As with any of the dashboards/reports.
There is always some nuance involved.
Are there any alternative methodologies
that while accurately representing this specific scenario,
that do NOT regress/misrepresent some other scenario(s)?
If not, then it seems like the justification for continuing with the current methodology is that it is the “least wrong” of all potentially wrong approaches possible.
So what are the options?
Simply stop publishing this report?
Always prominently highlight in the report
the potential discrepancies (transferred assets, <other such nuances?>, …)
that this report does NOT accurately reflect?
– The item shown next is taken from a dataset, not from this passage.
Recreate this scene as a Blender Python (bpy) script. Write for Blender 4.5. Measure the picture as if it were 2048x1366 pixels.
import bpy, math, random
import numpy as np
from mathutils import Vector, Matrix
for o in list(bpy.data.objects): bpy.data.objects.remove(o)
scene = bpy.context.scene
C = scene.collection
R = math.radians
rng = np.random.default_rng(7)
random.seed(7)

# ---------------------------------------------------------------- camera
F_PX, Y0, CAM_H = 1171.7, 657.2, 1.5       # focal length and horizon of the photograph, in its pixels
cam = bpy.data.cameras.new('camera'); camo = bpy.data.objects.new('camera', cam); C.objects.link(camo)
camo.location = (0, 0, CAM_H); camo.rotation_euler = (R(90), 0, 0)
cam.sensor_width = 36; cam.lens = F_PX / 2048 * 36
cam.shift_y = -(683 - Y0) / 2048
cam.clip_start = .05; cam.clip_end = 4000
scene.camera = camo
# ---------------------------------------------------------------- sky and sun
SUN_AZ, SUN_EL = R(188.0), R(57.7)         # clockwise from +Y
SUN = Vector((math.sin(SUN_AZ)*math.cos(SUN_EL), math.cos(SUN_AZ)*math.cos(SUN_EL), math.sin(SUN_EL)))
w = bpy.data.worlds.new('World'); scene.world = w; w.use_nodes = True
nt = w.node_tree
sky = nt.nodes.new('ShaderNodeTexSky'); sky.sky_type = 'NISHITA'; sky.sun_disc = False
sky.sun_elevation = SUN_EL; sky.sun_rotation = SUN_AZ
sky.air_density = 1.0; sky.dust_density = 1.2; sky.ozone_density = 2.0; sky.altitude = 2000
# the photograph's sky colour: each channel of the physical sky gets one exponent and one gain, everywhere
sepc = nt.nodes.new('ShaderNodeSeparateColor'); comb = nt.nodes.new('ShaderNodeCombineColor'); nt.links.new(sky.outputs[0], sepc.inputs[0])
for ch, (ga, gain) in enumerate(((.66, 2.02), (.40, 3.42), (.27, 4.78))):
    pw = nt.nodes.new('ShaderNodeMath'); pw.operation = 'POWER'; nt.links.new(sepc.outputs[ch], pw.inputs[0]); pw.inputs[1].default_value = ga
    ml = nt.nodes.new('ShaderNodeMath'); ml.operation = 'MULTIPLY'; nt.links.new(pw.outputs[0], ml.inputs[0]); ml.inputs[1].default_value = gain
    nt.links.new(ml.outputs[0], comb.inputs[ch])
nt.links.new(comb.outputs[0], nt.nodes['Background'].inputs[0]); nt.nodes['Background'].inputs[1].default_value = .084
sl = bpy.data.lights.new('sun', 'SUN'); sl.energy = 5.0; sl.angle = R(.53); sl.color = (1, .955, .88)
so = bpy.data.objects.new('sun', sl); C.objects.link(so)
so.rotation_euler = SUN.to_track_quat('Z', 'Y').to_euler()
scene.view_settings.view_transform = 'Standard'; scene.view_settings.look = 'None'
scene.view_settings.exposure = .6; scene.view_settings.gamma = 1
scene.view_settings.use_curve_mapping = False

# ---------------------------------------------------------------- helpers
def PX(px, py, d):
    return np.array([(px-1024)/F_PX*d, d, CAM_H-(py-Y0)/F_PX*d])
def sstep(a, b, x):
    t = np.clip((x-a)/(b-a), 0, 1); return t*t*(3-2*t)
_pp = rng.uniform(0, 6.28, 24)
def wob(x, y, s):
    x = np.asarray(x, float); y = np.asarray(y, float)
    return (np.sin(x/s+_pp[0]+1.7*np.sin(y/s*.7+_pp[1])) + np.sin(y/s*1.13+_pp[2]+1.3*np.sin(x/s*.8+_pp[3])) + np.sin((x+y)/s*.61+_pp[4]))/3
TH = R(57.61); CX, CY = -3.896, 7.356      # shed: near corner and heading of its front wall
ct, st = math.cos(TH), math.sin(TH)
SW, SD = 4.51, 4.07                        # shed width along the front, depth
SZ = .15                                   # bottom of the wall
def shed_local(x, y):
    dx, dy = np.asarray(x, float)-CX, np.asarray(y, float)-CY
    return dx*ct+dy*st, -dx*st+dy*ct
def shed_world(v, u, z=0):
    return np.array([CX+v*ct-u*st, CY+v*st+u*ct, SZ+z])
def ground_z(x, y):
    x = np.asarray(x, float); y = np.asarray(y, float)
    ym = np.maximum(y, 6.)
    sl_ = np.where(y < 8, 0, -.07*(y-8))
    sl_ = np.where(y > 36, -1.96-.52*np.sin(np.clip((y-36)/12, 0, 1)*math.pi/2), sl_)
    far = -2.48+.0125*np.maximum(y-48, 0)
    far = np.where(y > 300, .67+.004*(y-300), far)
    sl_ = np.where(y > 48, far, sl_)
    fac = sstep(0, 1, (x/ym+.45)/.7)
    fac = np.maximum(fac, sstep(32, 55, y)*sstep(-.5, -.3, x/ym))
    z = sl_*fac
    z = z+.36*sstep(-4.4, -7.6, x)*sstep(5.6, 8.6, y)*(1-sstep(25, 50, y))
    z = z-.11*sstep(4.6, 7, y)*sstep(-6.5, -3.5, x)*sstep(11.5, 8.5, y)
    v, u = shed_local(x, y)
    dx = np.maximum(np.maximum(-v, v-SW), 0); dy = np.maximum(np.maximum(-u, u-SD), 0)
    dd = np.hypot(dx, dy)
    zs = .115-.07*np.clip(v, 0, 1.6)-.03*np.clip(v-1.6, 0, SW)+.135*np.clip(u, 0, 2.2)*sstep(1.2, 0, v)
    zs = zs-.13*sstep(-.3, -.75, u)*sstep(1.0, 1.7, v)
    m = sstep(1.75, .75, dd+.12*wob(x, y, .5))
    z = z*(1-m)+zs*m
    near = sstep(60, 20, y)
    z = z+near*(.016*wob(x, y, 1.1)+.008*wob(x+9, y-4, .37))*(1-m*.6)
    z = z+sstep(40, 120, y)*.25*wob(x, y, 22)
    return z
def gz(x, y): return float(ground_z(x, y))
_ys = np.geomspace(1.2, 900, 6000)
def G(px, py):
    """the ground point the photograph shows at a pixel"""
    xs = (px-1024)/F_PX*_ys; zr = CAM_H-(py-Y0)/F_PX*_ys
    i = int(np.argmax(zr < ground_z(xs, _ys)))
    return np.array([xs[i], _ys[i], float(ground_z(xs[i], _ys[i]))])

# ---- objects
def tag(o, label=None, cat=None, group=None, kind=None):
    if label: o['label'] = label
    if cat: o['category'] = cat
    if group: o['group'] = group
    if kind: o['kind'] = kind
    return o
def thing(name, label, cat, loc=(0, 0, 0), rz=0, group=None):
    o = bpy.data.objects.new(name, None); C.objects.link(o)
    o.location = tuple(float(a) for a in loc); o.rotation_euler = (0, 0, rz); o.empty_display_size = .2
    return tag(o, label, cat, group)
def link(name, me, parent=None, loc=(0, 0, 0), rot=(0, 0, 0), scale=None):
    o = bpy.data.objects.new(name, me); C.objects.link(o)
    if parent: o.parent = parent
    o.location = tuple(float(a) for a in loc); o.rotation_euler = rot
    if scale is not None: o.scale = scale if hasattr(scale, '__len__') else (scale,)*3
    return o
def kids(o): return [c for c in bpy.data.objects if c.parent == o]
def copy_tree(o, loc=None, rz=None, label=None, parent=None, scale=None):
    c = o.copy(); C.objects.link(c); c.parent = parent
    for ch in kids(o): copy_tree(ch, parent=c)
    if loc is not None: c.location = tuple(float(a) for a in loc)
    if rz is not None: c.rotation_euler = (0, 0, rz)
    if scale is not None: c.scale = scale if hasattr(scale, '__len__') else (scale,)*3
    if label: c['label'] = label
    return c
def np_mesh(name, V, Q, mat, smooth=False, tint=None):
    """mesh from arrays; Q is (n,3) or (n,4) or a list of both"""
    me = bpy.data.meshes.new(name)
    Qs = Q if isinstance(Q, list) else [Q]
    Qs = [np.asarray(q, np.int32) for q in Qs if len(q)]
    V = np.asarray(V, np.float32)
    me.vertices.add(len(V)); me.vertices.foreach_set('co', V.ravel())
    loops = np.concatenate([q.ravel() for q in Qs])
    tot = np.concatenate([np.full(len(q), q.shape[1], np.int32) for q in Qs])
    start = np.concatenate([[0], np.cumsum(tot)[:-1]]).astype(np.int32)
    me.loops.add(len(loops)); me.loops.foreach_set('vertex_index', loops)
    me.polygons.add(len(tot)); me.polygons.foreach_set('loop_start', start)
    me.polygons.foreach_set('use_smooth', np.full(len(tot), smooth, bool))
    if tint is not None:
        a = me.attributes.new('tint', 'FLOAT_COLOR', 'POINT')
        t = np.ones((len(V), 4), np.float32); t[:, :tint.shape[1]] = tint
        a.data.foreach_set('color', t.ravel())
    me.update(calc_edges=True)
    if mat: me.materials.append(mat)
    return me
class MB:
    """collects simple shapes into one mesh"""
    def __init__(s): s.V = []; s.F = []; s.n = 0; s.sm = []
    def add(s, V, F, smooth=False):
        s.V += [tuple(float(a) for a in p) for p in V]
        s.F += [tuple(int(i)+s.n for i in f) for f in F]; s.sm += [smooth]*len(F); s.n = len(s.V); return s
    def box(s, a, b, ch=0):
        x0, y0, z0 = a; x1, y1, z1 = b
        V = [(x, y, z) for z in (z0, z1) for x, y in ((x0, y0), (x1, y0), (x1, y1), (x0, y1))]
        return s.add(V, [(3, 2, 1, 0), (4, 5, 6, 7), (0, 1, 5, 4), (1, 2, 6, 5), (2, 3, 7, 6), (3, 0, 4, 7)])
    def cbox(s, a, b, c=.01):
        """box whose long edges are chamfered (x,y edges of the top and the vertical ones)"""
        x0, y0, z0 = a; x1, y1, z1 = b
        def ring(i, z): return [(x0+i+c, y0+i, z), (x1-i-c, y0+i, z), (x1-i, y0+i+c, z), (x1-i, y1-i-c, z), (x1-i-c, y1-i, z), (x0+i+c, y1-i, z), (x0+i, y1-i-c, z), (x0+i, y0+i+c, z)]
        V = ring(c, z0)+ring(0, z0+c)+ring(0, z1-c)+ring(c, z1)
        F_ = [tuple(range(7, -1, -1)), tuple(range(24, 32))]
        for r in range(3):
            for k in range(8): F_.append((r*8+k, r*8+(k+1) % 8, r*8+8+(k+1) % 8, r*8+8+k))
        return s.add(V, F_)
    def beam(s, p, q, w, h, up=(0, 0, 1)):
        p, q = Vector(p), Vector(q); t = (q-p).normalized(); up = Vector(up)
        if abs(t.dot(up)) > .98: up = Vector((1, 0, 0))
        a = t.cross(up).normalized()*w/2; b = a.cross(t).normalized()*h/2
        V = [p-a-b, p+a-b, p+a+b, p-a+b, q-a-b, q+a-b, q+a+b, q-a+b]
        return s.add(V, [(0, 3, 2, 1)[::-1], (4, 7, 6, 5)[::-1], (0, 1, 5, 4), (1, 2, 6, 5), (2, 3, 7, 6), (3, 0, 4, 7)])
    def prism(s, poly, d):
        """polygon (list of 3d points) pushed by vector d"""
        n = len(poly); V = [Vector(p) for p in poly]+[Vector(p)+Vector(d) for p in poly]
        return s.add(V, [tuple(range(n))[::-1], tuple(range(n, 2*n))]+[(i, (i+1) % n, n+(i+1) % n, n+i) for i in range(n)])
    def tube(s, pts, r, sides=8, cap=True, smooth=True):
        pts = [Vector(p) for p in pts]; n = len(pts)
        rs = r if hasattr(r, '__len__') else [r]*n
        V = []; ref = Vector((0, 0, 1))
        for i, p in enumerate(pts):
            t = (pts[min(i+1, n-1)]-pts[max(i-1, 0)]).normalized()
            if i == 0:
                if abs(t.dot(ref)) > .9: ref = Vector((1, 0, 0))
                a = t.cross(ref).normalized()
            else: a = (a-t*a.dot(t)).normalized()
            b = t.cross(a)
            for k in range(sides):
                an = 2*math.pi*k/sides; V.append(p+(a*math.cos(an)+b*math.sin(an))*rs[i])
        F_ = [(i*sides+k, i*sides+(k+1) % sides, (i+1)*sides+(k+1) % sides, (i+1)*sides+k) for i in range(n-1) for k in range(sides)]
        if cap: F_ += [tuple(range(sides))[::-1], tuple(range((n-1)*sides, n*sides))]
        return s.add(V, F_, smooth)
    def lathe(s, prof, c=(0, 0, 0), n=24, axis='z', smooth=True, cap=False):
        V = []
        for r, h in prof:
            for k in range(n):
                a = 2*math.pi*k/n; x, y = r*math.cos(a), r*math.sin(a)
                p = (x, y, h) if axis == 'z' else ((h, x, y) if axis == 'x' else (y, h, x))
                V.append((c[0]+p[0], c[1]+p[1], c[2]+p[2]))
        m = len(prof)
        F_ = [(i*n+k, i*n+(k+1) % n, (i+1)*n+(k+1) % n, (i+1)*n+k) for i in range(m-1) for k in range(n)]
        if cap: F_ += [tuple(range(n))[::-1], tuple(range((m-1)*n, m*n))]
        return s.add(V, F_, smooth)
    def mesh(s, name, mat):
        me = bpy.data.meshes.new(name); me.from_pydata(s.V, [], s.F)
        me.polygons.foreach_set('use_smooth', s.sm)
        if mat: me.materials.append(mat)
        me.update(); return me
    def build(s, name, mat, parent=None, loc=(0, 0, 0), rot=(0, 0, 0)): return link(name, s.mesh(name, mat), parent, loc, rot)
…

Add an automated info/warning note highlighting the potential for a discrepancy due to transferred-in units on any “Zerodha Verified P&L report”, only when the P&L of transferred-in units exceeds a relative threshold (say 5% of the profits/losses) ?
Something else ?
@siva / @nithin
Now that we know that Zerodha Verified P&L reports hosted at console.zerodha.com/verified/... can be trivially manipulated, and used to showcase profits where none exist (using transferred-in units), please reconsider whether the tiny greyed-out vague “fine-print” disclaimer at the bottom of such pages sufficiently highlights the nuances involved in these reports.
Disclaimer: The P&L report/Holdings/Positions data is prepared based on the trades and information available with us, at the time of report generation. …
Is this an unintentional “dark-pattern”,
one that financial scammers can exploit (have been?)
by relying on Zerodha’s name to mislead unsuspecting retailers?